— START —

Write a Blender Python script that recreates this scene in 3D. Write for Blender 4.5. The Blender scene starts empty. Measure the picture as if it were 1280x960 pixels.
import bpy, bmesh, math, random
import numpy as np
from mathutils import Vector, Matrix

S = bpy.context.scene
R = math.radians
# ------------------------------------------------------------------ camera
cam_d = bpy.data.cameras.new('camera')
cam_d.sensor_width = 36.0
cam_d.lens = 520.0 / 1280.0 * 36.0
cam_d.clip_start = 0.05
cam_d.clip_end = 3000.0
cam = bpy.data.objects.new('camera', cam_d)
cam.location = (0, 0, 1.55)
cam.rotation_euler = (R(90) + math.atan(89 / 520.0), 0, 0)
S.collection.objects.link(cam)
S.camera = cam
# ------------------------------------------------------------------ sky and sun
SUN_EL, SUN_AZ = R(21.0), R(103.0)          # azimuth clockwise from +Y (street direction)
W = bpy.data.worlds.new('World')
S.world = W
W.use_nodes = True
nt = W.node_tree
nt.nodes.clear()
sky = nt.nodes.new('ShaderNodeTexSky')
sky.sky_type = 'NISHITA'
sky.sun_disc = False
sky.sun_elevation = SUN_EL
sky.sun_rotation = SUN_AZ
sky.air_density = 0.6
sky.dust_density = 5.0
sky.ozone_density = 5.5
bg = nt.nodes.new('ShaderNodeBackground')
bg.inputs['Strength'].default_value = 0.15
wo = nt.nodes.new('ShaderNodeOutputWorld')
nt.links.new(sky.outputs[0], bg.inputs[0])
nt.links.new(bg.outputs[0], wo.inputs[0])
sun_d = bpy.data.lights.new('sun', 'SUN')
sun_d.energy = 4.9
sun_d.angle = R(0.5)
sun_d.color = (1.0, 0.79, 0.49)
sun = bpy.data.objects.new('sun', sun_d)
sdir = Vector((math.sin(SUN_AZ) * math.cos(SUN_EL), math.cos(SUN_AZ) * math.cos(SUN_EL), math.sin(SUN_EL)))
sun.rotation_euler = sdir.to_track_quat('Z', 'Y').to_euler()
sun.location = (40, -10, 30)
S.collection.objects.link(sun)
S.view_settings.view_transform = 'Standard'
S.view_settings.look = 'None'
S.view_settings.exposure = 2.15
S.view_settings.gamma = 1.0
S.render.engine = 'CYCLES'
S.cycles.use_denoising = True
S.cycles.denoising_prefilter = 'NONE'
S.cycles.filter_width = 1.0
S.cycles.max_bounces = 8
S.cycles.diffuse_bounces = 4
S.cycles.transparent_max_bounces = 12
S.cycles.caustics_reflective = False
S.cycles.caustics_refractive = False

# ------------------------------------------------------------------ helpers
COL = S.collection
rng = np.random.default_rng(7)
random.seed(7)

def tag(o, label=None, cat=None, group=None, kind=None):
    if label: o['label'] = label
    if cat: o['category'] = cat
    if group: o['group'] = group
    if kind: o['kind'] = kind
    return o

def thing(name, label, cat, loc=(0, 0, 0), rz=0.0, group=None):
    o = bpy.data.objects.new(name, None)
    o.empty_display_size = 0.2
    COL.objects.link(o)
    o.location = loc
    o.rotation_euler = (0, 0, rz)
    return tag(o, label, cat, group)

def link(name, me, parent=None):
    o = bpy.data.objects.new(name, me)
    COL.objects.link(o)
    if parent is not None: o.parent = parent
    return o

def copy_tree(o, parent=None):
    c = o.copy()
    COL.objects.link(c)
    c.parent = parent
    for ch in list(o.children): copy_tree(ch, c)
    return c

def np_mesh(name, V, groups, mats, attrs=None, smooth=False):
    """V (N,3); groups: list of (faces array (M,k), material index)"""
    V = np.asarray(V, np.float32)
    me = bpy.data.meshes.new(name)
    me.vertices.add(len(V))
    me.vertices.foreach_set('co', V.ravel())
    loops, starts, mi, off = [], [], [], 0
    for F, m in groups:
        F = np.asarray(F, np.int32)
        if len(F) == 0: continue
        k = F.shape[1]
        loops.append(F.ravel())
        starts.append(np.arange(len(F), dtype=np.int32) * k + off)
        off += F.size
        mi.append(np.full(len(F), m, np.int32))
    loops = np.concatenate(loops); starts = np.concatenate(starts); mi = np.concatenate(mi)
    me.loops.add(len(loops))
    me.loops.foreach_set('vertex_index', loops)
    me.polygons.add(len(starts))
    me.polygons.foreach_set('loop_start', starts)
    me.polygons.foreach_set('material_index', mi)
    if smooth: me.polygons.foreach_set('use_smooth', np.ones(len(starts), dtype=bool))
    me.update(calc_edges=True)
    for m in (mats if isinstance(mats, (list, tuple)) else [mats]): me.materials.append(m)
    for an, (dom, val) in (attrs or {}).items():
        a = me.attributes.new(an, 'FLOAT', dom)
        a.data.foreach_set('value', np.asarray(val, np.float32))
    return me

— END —

Write the data from above out again, exactly.

- RESULT -
Write a Blender Python script that recreates this scene in 3D. Write for Blender 4.5. The Blender scene starts empty. Measure the picture as if it were 1280x960 pixels.
import bpy, bmesh, math, random
import numpy as np
from mathutils import Vector, Matrix

S = bpy.context.scene
R = math.radians
# ------------------------------------------------------------------ camera
cam_d = bpy.data.cameras.new('camera')
cam_d.sensor_width = 36.0
cam_d.lens = 520.0 / 1280.0 * 36.0
cam_d.clip_start = 0.05
cam_d.clip_end = 3000.0
cam = bpy.data.objects.new('camera', cam_d)
cam.location = (0, 0, 1.55)
cam.rotation_euler = (R(90) + math.atan(89 / 520.0), 0, 0)
S.collection.objects.link(cam)
S.camera = cam
# ------------------------------------------------------------------ sky and sun
SUN_EL, SUN_AZ = R(21.0), R(103.0)          # azimuth clockwise from +Y (street direction)
W = bpy.data.worlds.new('World')
S.world = W
W.use_nodes = True
nt = W.node_tree
nt.nodes.clear()
sky = nt.nodes.new('ShaderNodeTexSky')
sky.sky_type = 'NISHITA'
sky.sun_disc = False
sky.sun_elevation = SUN_EL
sky.sun_rotation = SUN_AZ
sky.air_density = 0.6
sky.dust_density = 5.0
sky.ozone_density = 5.5
bg = nt.nodes.new('ShaderNodeBackground')
bg.inputs['Strength'].default_value = 0.15
wo = nt.nodes.new('ShaderNodeOutputWorld')
nt.links.new(sky.outputs[0], bg.inputs[0])
nt.links.new(bg.outputs[0], wo.inputs[0])
sun_d = bpy.data.lights.new('sun', 'SUN')
sun_d.energy = 4.9
sun_d.angle = R(0.5)
sun_d.color = (1.0, 0.79, 0.49)
sun = bpy.data.objects.new('sun', sun_d)
sdir = Vector((math.sin(SUN_AZ) * math.cos(SUN_EL), math.cos(SUN_AZ) * math.cos(SUN_EL), math.sin(SUN_EL)))
sun.rotation_euler = sdir.to_track_quat('Z', 'Y').to_euler()
sun.location = (40, -10, 30)
S.collection.objects.link(sun)
S.view_settings.view_transform = 'Standard'
S.view_settings.look = 'None'
S.view_settings.exposure = 2.15
S.view_settings.gamma = 1.0
S.render.engine = 'CYCLES'
S.cycles.use_denoising = True
S.cycles.denoising_prefilter = 'NONE'
S.cycles.filter_width = 1.0
S.cycles.max_bounces = 8
S.cycles.diffuse_bounces = 4
S.cycles.transparent_max_bounces = 12
S.cycles.caustics_reflective = False
S.cycles.caustics_refractive = False

# ------------------------------------------------------------------ helpers
COL = S.collection
rng = np.random.default_rng(7)
random.seed(7)

def tag(o, label=None, cat=None, group=None, kind=None):
    if label: o['label'] = label
    if cat: o['category'] = cat
    if group: o['group'] = group
    if kind: o['kind'] = kind
    return o

def thing(name, label, cat, loc=(0, 0, 0), rz=0.0, group=None):
    o = bpy.data.objects.new(name, None)
    o.empty_display_size = 0.2
    COL.objects.link(o)
    o.location = loc
    o.rotation_euler = (0, 0, rz)
    return tag(o, label, cat, group)

def link(name, me, parent=None):
    o = bpy.data.objects.new(name, me)
    COL.objects.link(o)
    if parent is not None: o.parent = parent
    return o

def copy_tree(o, parent=None):
    c = o.copy()
    COL.objects.link(c)
    c.parent = parent
    for ch in list(o.children): copy_tree(ch, c)
    return c

def np_mesh(name, V, groups, mats, attrs=None, smooth=False):
    """V (N,3); groups: list of (faces array (M,k), material index)"""
    V = np.asarray(V, np.float32)
    me = bpy.data.meshes.new(name)
    me.vertices.add(len(V))
    me.vertices.foreach_set('co', V.ravel())
    loops, starts, mi, off = [], [], [], 0
    for F, m in groups:
        F = np.asarray(F, np.int32)
        if len(F) == 0: continue
        k = F.shape[1]
        loops.append(F.ravel())
        starts.append(np.arange(len(F), dtype=np.int32) * k + off)
        off += F.size
        mi.append(np.full(len(F), m, np.int32))
    loops = np.concatenate(loops); starts = np.concatenate(starts); mi = np.concatenate(mi)
    me.loops.add(len(loops))
    me.loops.foreach_set('vertex_index', loops)
    me.polygons.add(len(starts))
    me.polygons.foreach_set('loop_start', starts)
    me.polygons.foreach_set('material_index', mi)
    if smooth: me.polygons.foreach_set('use_smooth', np.ones(len(starts), dtype=bool))
    me.update(calc_edges=True)
    for m in (mats if isinstance(mats, (list, tuple)) else [mats]): me.materials.append(m)
    for an, (dom, val) in (attrs or {}).items():
        a = me.attributes.new(an, 'FLOAT', dom)
        a.data.foreach_set('value', np.asarray(val, np.float32))
    return me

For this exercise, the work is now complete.